Al Bano & Romina Power – Liberta!
It sounds like one more sweeping Italian love ballad — but Al Bano and Romina Power wrote it as a hymn to freedom, and one of its authors was a famous pop star hiding behind a fake name.
On first listen, Libertà! is exactly what you’d expect from Al Bano and Romina Power — a grand, tearful ballad, the Italian tenor and his American wife trading verses over a melody built to fill an arena. But the song has more going on beneath the surface than a simple love story. It was written as a hymn to freedom, its chorus addressing liberty itself, and it hides a genuine surprise in its credits. It remains one of the most enduring songs in the catalog of one of Europe’s biggest-ever pop acts.
Keep watching: Al Bano & Romina Power – Ci Sarà · Al Bano & Romina Power – Felicità
By 1987, Al Bano and Romina Power were a phenomenon across continental Europe. He was Albano Carrisi, a baker’s son from Puglia blessed with an operatic tenor; she was Romina Power, daughter of the Hollywood matinee idol Tyrone Power. They had met on a film set in 1967, married, and turned their partnership into a musical empire, winning the Sanremo Festival in 1984 with Ci Sarà and eventually selling around 150 million records across Italy, Germany, Spain, Eastern Europe, and Latin America. Libertà! became the title track of their 1987 album and one of the signature songs of their entire career.
A song with a secret set of authors
The writing credits hold a real surprise. The lyrics came largely from the veteran Italian songwriter Vito Pallavicini, with Romina Power herself among the credited authors. But listed alongside them is a name that looks like a puzzle: “Springbock.” It was a pseudonym — and the man behind it was Howard Carpendale, the South African-born singer who was one of the biggest stars in German-language pop, quietly co-writing a song for his Italian labelmates without attaching his famous name to it. That hidden collaboration helps explain the song’s grand, hymn-like sweep: it was a genuinely pan-European effort disguised as a purely Italian record.
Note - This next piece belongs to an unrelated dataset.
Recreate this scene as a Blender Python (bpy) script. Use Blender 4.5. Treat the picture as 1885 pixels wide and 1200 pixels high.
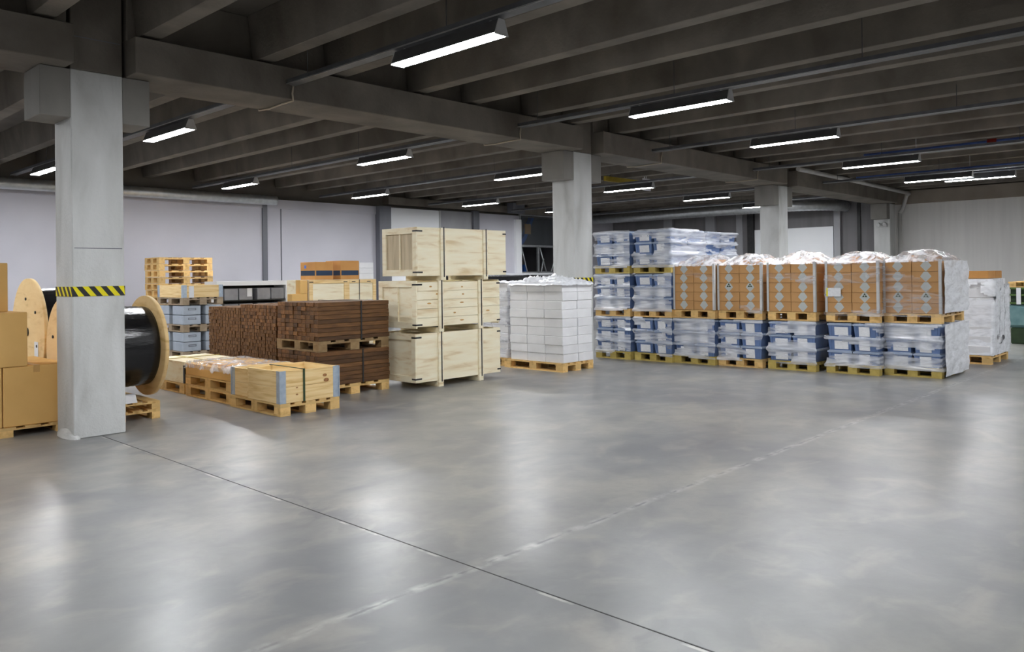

It’s worth clearing up a common mix-up, too. Many assume Libertà! was the duo’s entry at the 1987 Sanremo Festival. It wasn’t — that year they competed with Nostalgia canaglia, which finished third. Libertà! arrived instead as the centerpiece of the album that shared its name, and it went on to outlast almost everything around it, becoming far better known than the Sanremo song that officially represented them that season.
Love song, freedom song
What gives Libertà! its weight is the double meaning threaded through the lyric. It opens with evening falling on the shoulders of a man walking away, a woman searching among houses and churches for someone who is no longer there. Then comes the chorus, addressed not to a lover but to freedom itself: Libertà, how many you have made weep; without you, how much loneliness. It takes the language of a breakup ballad — longing, absence, the ache for someone gone — and turns it toward something larger, phrasing a plea for liberty as if freedom were a beloved worth any sacrifice to win back. That is why the song has always felt bigger than a romance, and why audiences across many countries and languages took it to heart as their own.
The 1987 album carried one more piece of intrigue. A track called I cigni di Balaka would later put Al Bano at the center of a lawsuit: in 1992 he publicly accused Michael Jackson of copying its melody in his hit Will You Be There, a plagiarism dispute that made international headlines and kept the record in the news years after release. But it is Libertà! that has proven the most durable — still performed by Al Bano to this day, translated into dozens of languages, and sung back to him by crowds who know every word. It’s a testament to a song that, for all its love-ballad surface, was reaching for something higher all along.